In Súðavík gibt es ein Polarfuchszentrum, in dem wir eine Führung mitmachen. Es gibt die Tiere in drei Fellfarben: weiß, blau – man meint eigentlich braun mit bläulichem Schimmer – und beige. Die weißen Polarfüchse sind nur im Winter weiß, im Sommer sind sie grau-braun und passen sich so perfekt ihrer Umgebung an. In den Westfjorden dominiert die blaue Morphe.
Durch ihr dichtes Winterfell (20.000 Haare pro Quadratzentimeter) können sie kurzfristig bis minus 70 Grad aushalten.
Polarfüchse erreichen eine durchschnittliche Größe von 55 Zentimetern und ein Gewicht von dreieinhalb bis fünf Kilogramm.
Der Polarfuchs ist ein Beutegreifer, aber er frisst in der Not auch Aas und Beeren.
In Island ist er durch seine große Population nicht bedroht.

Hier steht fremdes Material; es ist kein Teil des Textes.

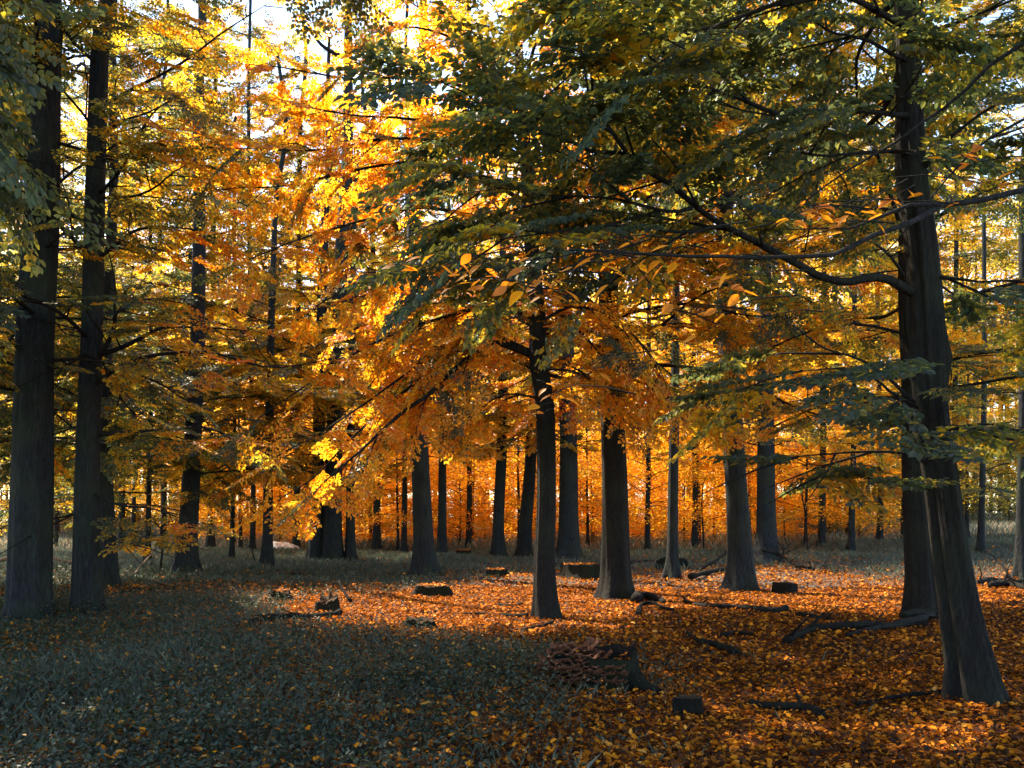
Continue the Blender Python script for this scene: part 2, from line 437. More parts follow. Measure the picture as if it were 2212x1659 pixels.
ALLTREES = []
def tree(label, trunk, Yb, seed, H=17, rtop=.05, bark=None, flare=.9, flute=.03, limbs=(), n=0, z0=3, z1=15, Lm=3.5, az=None,
         mu=.7, sd=.12, tint_fn=None, dens=1.0, lodshift=0, group=None, name='beech_tree', hang=0.0, lean=(0, 0), elev=(.3, .95), prune=True,
         burls=(), upper=None, lobes=5, crown=True, childscale=1.0, front=0):
    """trunk: list of (x, y, width) in view units at depth Yb, from the ground upward"""
    rng = np.random.default_rng(seed)
    bark = bark or M_bark
    pts = [P(x, y, Yb) for x, y, w in trunk]; rad = [w * Yb / F / 2 for x, y, w in trunk]
    pts[0][2] = float(hz(pts[0][0], Yb)) - .12
    if pts[-1][2] < H:
        last = pts[-1]; dv = pts[-1] - pts[-2]; dv = dv / max(dv[2], .1)
        k = 3
        for j in range(1, k + 1):
            hh = (H - last[2]) * j / k
            pts.append(last + np.array([dv[0] * .5 * hh + rng.normal(0, .15), rng.normal(0, .15), hh]))
            rad.append(rad[len(trunk) - 1] * (1 - j / k) + rtop * j / k)
    pts = np.array(pts); zz = pts[:, 2].copy(); rr = np.array(rad)
    path = smooth_path(pts, .14 if Yb < 16 else .25)
    rads = np.interp(path[:, 2], zz, rr)
    base = pts[0].copy(); base[2] += .12
    root = bpy.data.objects.new(name, None); C.objects.link(root); root.location = base
    tag(root, label, 'tree', group)
    v, f = trunk_mesh(path, rads, seed, flare, lobes, flute, 56 if Yb < 16 else 22, burls)
    obj('trunk', mesh_from('trunk', v - base, [f], bark, smooth=True), root)
    sprays = []; tw = []
    def depth_shift(q):  # keep the point on the same bearing
        return q
    for li in limbs:
        ptsl, d0, d1, r0 = li[:4]; opt = li[4] if len(li) > 4 else {}
        m = len(ptsl); lp = np.array([P(x, y, d0 + (d1 - d0) * (j / (m - 1))) for j, (x, y) in enumerate(ptsl)])
        lp = smooth_path(lp, .12, .008, rng)
        rads_ = r0 * (1 - np.linspace(0, 1, len(lp)) ** .8 * .82)
        T = Tubes(); T.add(lp - base, rads_, 8)
        obj('limb', T.mesh('limb', M_twig), root)
        L = np.linalg.norm(np.diff(lp, axis=0), axis=1).sum()
        limb_sprays(lp, rng, L, sprays, tw, start=opt.get('start', .15), dens=opt.get('dens', dens), childscale=opt.get('cs', childscale), hang=opt.get('hang', hang))
    ga = rng.uniform(0, 6.28); LT = Tubes()
    for i in range(n + front):
        z = z0 + (z1 - z0) * (i + rng.random()) / n if i < n else rng.uniform(z0, min(z0 + 5, z1)); ga += 2.39996 + rng.normal(0, .3)
        if az is not None: an = rng.uniform(*az)
        else: an = ga
        if i >= n: an = rng.uniform(-2.6, -.5)
        k = np.argmin(np.abs(path[:, 2] - z)); p = path[k]
        fr = (z - z0) / max(z1 - z0, .1); L = Lm * (1 - .55 * fr) * rng.uniform(.65, 1.15)
        el = rng.uniform(*elev) * (.4 + fr)
        hd = np.array([math.cos(an), math.sin(an), 0])
        lp = [p]
        for j in range(1, 5):
            e = el - j * .16 * (1 - .6 * fr) - .02
            lp.append(lp[-1] + (hd * math.cos(e) + UP * math.sin(e)) * L / 4 + rng.normal(0, .16, 3) * (L / 4))
        lp = smooth_path(lp, .3)
        if prune and np.mean(sun_open(lp) > .6) > .45: continue
        LT.add(lp - base, (.008 * L + .006) * (.6 if Yb > 18 else 1) * (1 - np.linspace(0, 1, len(lp)) * .85), 5)
        limb_sprays(lp, rng, L, sprays, tw, dens=dens, childscale=childscale, hang=hang)
    if sprays and crown:
        arr, ttw, keep = place_sprays(sprays, rng, mu, sd, tint_fn, lodshift, prune)
        if arr:
            vv, ff, tn = arr; TOTAL[0] += len(tn) // 2
            obj('crown', mesh_from('crown', vv - base, ff, M_leaf, tint=tn), root)
        for cp, r in tw:
            x, y = proj(cp)
            if y[1] > np.interp(x[1], LOWX, LOWY) or x[1] < -60 or x[1] > 2270 or y[1] < -60: continue
            if prune and sun_open(cp).max() > .6: continue
            LT.add(np.array([cp[0], cp[0] * .25 + cp[1] * .5 + cp[2] * .25, cp[2]]) - base, [r, r * .75, r * .35], 4)
        if ttw.n: LT.raw(np.concatenate(ttw.v) - base, np.concatenate(ttw.q))
        if LT.n: obj('branches', LT.mesh('branches', M_twig), root)
    ALLTREES.append(root)
    return root

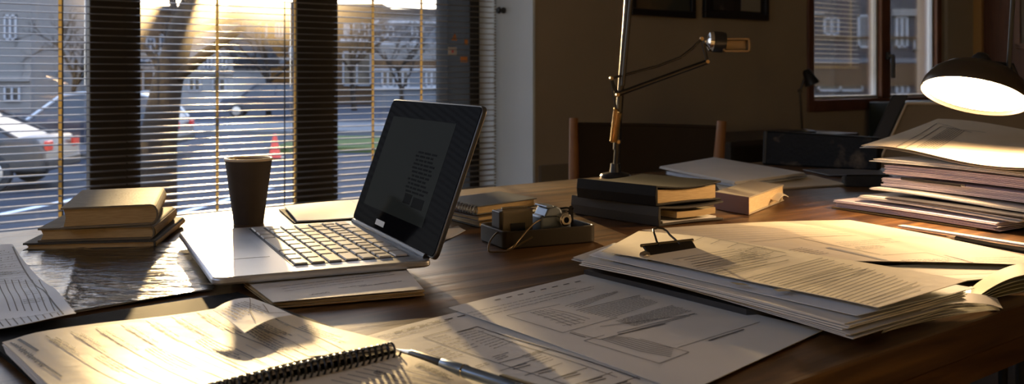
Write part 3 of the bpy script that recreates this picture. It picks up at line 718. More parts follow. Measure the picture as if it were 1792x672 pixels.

In einem Außengehege lebt ein Polarfuchs-Geschwisterpaar, dessen Mutter erschossen wurde und das man vor zwei Jahren als junge Welpen in dem Polarfuchszentrum abgab. Ein Auswildern ist nach so langer Zeit der Gefangenschaft nicht mehr möglich.
Zurück in Ísafjörður befreie ich die BMW von all dem Pistenstaub und -schlamm, der sich in den letzten Tagen angesammelt hat. Das Wasser zum Reinigen der Fahrzeuge wird an Tankstellen in Island kostenlos zur Verfügung gestellt – es gibt ja auch genug davon.